Il pratique le troc avec des bibliothèques par exemple. Il récupère
aussi de la nourriture, souvent dans les poubelles de supermarchés
mais il peut faire 60 kilomètres pour en donner aux gens dans le
besoin.
Il
vit avec ce qui lui est nécessaire, n'a pas de réserves
alimentaires très importantes : il ne possède donc que le
minimum et il ne cherche pas à avoir plus.
Pour
lui, le travail doit être choisi uniquement pour assurer la
satisfaction des besoins essentiels de l’existence. Pour lui,
gagner plus de 1000 euros par mois n’aurait aucun intérêt et
serait un signe d'égoïsme.
Il
a exercé beaucoup de métiers différents qu’il a toujours
choisis :
Il
a travaillé très jeune puisqu'il n'est pas allé au bout de sa
scolarité. Ces expériences étaient très éprouvantes : il a ainsi
été marin pendant 3 mois sur un bateau-usine, cela lui a
permis de gagner 15 000 euros et avec cela d'acheter un terrain. Il
est essentiel pour lui de ne pas avoir à payer un loyer, c'est
contraire à son idéologie.
Sur
un coup de tête, il a décidé d'aller dans les Alpes où il a
gardé des vaches en vivant seul dans une cabane loin de la société.
Des
voyages pour découvrir le monde … et décompresser !
Lors
de son premier voyage Yann s'est rendu en Mongolie. La distance entre
la Mongolie et la France est impressionnante, distance qu'il a
parcourue seul, avec pour unique moyen de transport un camion.

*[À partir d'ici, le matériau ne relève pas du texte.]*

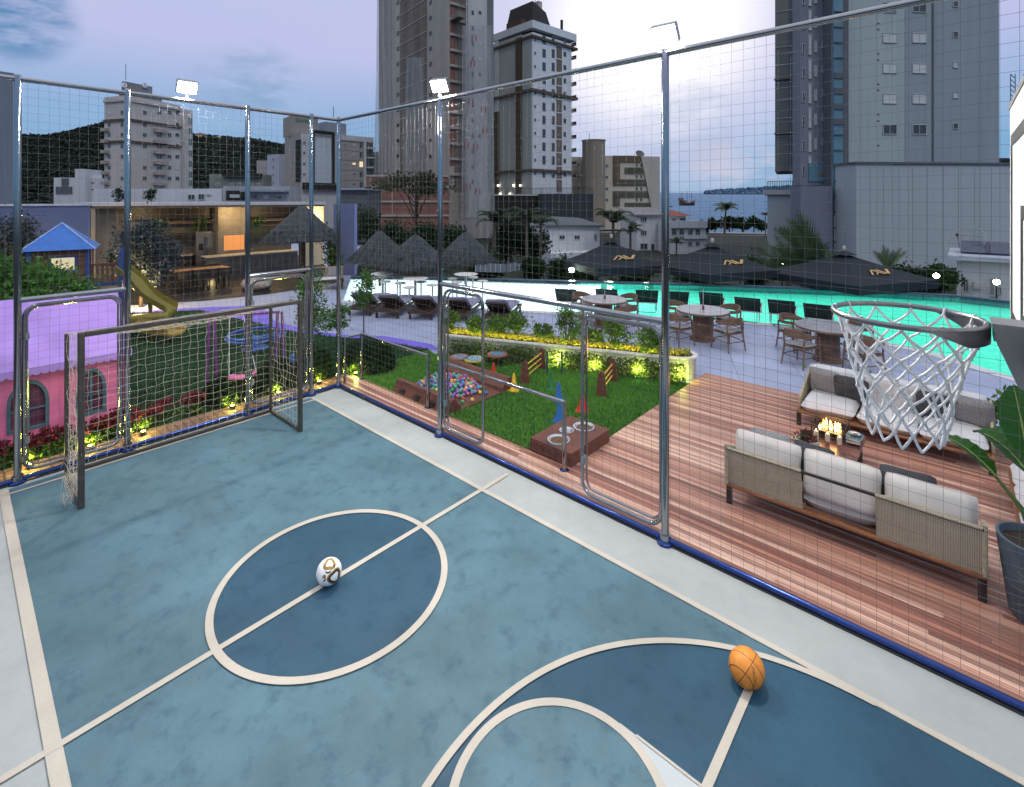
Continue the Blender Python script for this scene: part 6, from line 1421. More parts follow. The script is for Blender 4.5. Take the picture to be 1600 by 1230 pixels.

Par
une température moyenne de -20°c en hiver, sa seule source de
chaleur fut le poêle installé dans son camion. Le voyage est une
manière pour Yann de se ressourcer.
Quelques
années plus tard, il passera également un hiver en Europe de
l'est : « il repousse toujours ses limites », avoue son
ami, mais aussi : « dès qu'il sent qu'il va exploser, il part loin
». Son ami nous confie également qu'il a de nouveaux projets,
comme partir au Groenland, puis découvrir la côte bretonne en
caravane avec sa compagne. Xavier, l'ami de Yann dit lui-même «qu'il
n'oserait jamais partir à l'aventure et vivre comme Yann le fait ».
« Les voyages sont importants pour lui ». Oser vivre d’une
telle manière, n’est pas facile, c’est un mode de vie très
différent. Ce n’est pas un nomade mais il y a quelques similitudes
entre son mode de vie et celui d’un nomade : le fait d’avoir
besoin de partir à la découverte, de ne pas tomber dans la routine
font partie des pensées essentielles de Yann.